_What is expected_.
Restate, word for word, all of the material shown below.
═══ Data
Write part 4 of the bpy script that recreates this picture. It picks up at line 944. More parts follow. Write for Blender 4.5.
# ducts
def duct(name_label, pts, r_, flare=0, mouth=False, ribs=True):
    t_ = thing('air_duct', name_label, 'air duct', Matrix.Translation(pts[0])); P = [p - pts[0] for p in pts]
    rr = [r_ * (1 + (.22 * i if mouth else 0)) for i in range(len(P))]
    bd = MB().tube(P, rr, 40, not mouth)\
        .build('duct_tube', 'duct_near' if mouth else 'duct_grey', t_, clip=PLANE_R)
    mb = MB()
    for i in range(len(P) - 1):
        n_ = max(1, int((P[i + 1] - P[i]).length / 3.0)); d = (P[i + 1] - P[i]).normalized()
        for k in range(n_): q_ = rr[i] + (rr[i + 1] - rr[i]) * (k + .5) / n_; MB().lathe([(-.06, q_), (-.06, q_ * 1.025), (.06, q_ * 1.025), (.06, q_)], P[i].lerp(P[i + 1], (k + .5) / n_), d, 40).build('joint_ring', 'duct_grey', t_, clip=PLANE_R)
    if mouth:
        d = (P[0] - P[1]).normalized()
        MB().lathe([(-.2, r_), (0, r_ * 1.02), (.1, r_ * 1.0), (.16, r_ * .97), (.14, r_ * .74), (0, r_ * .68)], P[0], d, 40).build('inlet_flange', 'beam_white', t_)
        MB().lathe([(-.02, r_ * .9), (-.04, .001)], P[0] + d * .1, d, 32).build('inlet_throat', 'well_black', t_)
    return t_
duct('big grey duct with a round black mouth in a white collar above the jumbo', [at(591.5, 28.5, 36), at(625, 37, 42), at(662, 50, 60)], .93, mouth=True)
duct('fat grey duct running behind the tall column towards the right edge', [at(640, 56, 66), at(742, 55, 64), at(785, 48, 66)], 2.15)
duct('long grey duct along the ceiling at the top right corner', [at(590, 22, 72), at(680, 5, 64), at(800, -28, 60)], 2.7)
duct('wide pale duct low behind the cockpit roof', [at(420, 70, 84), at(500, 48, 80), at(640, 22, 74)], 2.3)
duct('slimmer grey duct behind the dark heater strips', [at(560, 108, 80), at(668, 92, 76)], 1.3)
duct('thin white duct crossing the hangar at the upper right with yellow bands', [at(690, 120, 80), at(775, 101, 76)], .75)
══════
_Worked solution_.
Write part 4 of the bpy script that recreates this picture. It picks up at line 944. More parts follow. Write for Blender 4.5.
# ducts
def duct(name_label, pts, r_, flare=0, mouth=False, ribs=True):
    t_ = thing('air_duct', name_label, 'air duct', Matrix.Translation(pts[0])); P = [p - pts[0] for p in pts]
    rr = [r_ * (1 + (.22 * i if mouth else 0)) for i in range(len(P))]
    bd = MB().tube(P, rr, 40, not mouth)\
        .build('duct_tube', 'duct_near' if mouth else 'duct_grey', t_, clip=PLANE_R)
    mb = MB()
    for i in range(len(P) - 1):
        n_ = max(1, int((P[i + 1] - P[i]).length / 3.0)); d = (P[i + 1] - P[i]).normalized()
        for k in range(n_): q_ = rr[i] + (rr[i + 1] - rr[i]) * (k + .5) / n_; MB().lathe([(-.06, q_), (-.06, q_ * 1.025), (.06, q_ * 1.025), (.06, q_)], P[i].lerp(P[i + 1], (k + .5) / n_), d, 40).build('joint_ring', 'duct_grey', t_, clip=PLANE_R)
    if mouth:
        d = (P[0] - P[1]).normalized()
        MB().lathe([(-.2, r_), (0, r_ * 1.02), (.1, r_ * 1.0), (.16, r_ * .97), (.14, r_ * .74), (0, r_ * .68)], P[0], d, 40).build('inlet_flange', 'beam_white', t_)
        MB().lathe([(-.02, r_ * .9), (-.04, .001)], P[0] + d * .1, d, 32).build('inlet_throat', 'well_black', t_)
    return t_
duct('big grey duct with a round black mouth in a white collar above the jumbo', [at(591.5, 28.5, 36), at(625, 37, 42), at(662, 50, 60)], .93, mouth=True)
duct('fat grey duct running behind the tall column towards the right edge', [at(640, 56, 66), at(742, 55, 64), at(785, 48, 66)], 2.15)
duct('long grey duct along the ceiling at the top right corner', [at(590, 22, 72), at(680, 5, 64), at(800, -28, 60)], 2.7)
duct('wide pale duct low behind the cockpit roof', [at(420, 70, 84), at(500, 48, 80), at(640, 22, 74)], 2.3)
duct('slimmer grey duct behind the dark heater strips', [at(560, 108, 80), at(668, 92, 76)], 1.3)
duct('thin white duct crossing the hangar at the upper right with yellow bands', [at(690, 120, 80), at(775, 101, 76)], .75)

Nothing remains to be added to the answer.